Tuesday, August 16, 2011

End of the Wirtschaftswunder? - Carsten Brzeski of ING said that the German data was a "growth normalisation" rather than a "disappointment" on its own, as Germany should still grow by at least 3% this year. He warned, though, that the German economic recovery is clearly slowing. "Looking ahead, the million-dollar question is whether a solid second quarter is the beginning of the end of the German Wirtschaftswunder [economic miracle] and whether recent market turmoil could push the economy back into recession," said Brzeski. "While German politicians are currently racking their brains on the pros and cons of common eurobonds, the luxury of having an economy running at 'wonder' speed is fading away." Gary Jenkins, head of fixed income research at Evolution Securities, said the German data will "only add to the concern of the market that we are running into headwinds that are going to make a difficult situation even worse". French and German officials have already indicated that Merkel and Sarkozy will not discuss the idea of issuing eurobonds – debt backed by the whole eurozone rather than individual countries. Jenkins believes that eurobonds appear to be the "least worst option at this stage". He said: "A temporary fiscal union may be the endgame, where you have common bond issuance for five years that replaces all individual sovereign bond issuance, after which time that is phased back in over, say another five years. Thus you retain a modicum of moral hazard." Stock markets across Europe fell in early trading, with the FTSE 100 dropping 73 points to 5277. The euro lost ground against the dollar, as traders reacted to the news that Germany had reached near-stagnation. "Following on the back of weak GDP data announced by France this will further undermine any efforts to resolve the eurozone debt crisis," said Max Johnson, a broker at forex specialist, Currency Solutions.
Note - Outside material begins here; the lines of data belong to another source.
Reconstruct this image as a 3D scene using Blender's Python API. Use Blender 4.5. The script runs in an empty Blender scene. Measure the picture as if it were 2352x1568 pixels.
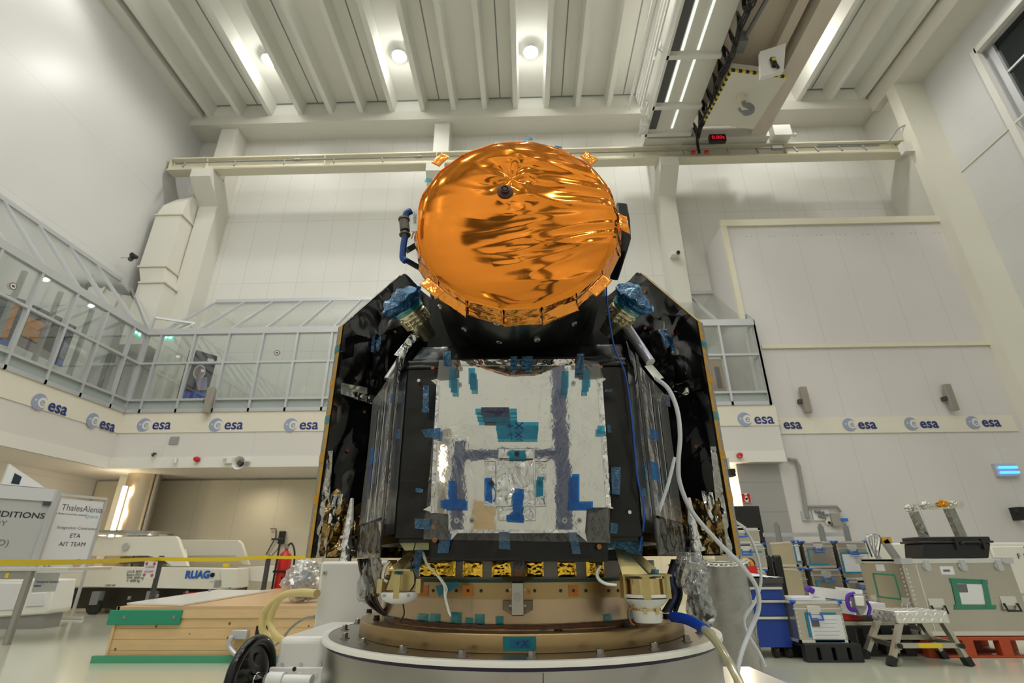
import bpy, math, random
from mathutils import Vector, Matrix, noise
random.seed(7)
sc = bpy.context.scene
COL = sc.collection
# ------------------------------------------------------------------ camera
FPX = 1166.0; CAMH = 1.1
PITCH, YAW, ROLL = math.radians(23.28), math.radians(1.50), math.radians(-0.33)
def _axes():
    cp, sp = math.cos(PITCH), math.sin(PITCH)
    r = Vector((1, 0, 0)); f = Vector((0, cp, sp)); u = Vector((0, -sp, cp))
    c, s = math.cos(ROLL), math.sin(ROLL)
    r, u = c * r + s * u, -s * r + c * u
    Z = Matrix.Rotation(YAW, 3, 'Z')
    return Z @ r, Z @ u, Z @ f
CR, CU, CF = _axes()
def at(x, y, X=None, Y=None, Z=None):
    """world point seen at photo pixel (x, y), on the plane X=, Y= or Z="""
    d = CR * ((x - 1176) / FPX) + CU * ((784 - y) / FPX) + CF
    t = X / d.x if X is not None else Y / d.y if Y is not None else (Z - CAMH) / d.z
    return Vector((0, 0, CAMH)) + d * t
cam_d = bpy.data.cameras.new('camera'); cam = bpy.data.objects.new('camera', cam_d); COL.objects.link(cam)
cam_d.sensor_width = 36; cam_d.lens = FPX / 2352 * 36; cam_d.clip_end = 200; cam_d.clip_start = 0.05
M3 = Matrix((CR, CU, -CF)).transposed()
cam.matrix_world = Matrix.Translation((0, 0, CAMH)) @ M3.to_4x4()
cam_d.dof.use_dof = True; cam_d.dof.focus_distance = 1.55; cam_d.dof.aperture_fstop = 7.0
sc.camera = cam
# ------------------------------------------------------------------ world, exposure
w = bpy.data.worlds.new('world'); sc.world = w; w.use_nodes = True
w.node_tree.nodes['Background'].inputs[0].default_value = (0.8, 0.85, 0.9, 1)
w.node_tree.nodes['Background'].inputs[1].default_value = 0.3
sc.view_settings.view_transform = 'Standard'; sc.view_settings.look = 'None'
sc.view_settings.gamma = 1; sc.view_settings.exposure = -0.02
try: sc.view_settings.use_curve_mapping = False
except Exception: pass
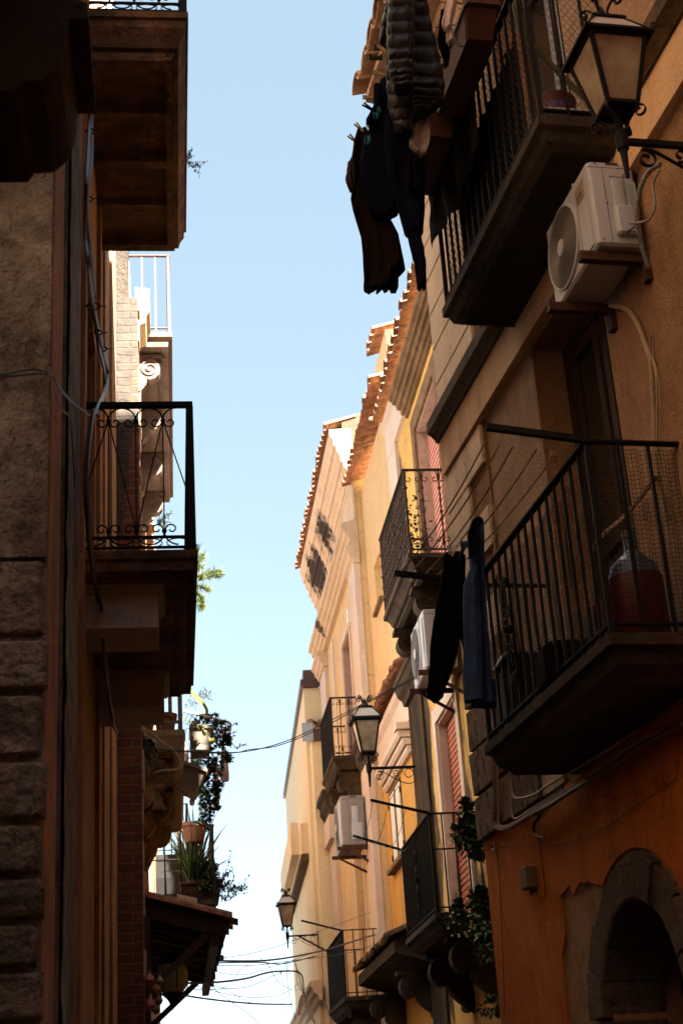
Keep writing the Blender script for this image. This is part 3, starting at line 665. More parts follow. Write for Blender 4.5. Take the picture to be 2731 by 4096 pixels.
# --- lower balcony
LB0, LB1, LBD, LBZ = 6.24, 8.24, .49, 3.62
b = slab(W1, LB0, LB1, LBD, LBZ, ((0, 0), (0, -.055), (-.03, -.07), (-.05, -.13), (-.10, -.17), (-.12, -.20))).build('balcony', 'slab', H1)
railing(W1, LB0, LB1, LBD, LBZ, .96, b, 'iron', spacing=.125, bar=.016, low=.05, rosette=[7.62], handrail=(.04, .012))
nb = MB(); zz0, zz1 = LBZ+.03, LBZ+.90
net_square(nb, lambda u, v_: (W1(LB0+.06+u*(LB1-LB0-.12), LBD-.075, zz0+v_*(zz1-zz0)), W1.n), 88, 38, seed=2)
net_square(nb, lambda u, v_: (W1(LB0+.075, u*(LBD-.08), zz0+v_*(zz1-zz0+.04)), -W1.d), 22, 40, seed=5)
nb.build('net', 'net', b)
for s, dz in ((LB0+.02, 0), (LB1-.06, 0)):
    db = MB(); a = W1(s, LBD-.05, LBZ+.955); e = W1(s+(.02 if dz == 0 else 0), LBD+.45, LBZ+1.02)
    db.tube([a, e], .01, 4, flat=(.03, .03)); db.build('drying_bar', 'iron', b)
# --- upper balcony
UZ = 6.44
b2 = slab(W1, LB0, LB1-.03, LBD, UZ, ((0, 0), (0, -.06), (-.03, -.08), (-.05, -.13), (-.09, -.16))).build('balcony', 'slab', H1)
railing(W1, LB0, LB1-.03, LBD, UZ, .98, b2, 'iron', spacing=.115, bar=.016, low=.05)
nb = MB(); zz0, zz1 = UZ+.02, UZ+.95
net_hex(nb, lambda u, v_: (W1(LB0+.06+u*(LB1-LB0-.15), LBD-.05, zz0+v_*(zz1-zz0)), W1.n), 90, 34, .0018)
net_hex(nb, lambda u, v_: (W1(LB0+.055, u*(LBD-.05), zz0+v_*(zz1-zz0)), -W1.d), 22, 34, .0018)
nb.build('net', 'net', b2)
for s in (LB0+.05, LB1-.1):
    db = MB(); db.tube([W1(s, LBD-.05, UZ+.96), W1(s, LBD+.56, UZ+1.02)], .01, 4, flat=(.03, .03)); db.build('drying_bar', 'iron', b2)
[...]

But he added: "Looking around the global economy, at least there will be few, if any, cases of schadenfreude."

1 comment:

Anonymous said...

The rise in annual consumper price inflaton was higher that economists' forecasts of 4.3pc.

Core inflation, which strips out volatile components such as food and energy, accelerated to 3.1pc from 2.8pc.

Meanwhile, the retail price inflation (RPI) gauge, which includes housing costs and is the benchmark for many wage deals, stood at 5pc, in line with forecasts.

Rail passengers will see an 8pc jump in fares next year as result of today's data, because price increases on regulated fares such as season tickets are calculated by adding 3pc to the level of RPI in July.

The pressure on commuters comes at a time when all households are seeing their budgets squeezed by rising inflation and muted wage growth - with utility price increased announced by major energy suppliers including British Gas and Scottish Power.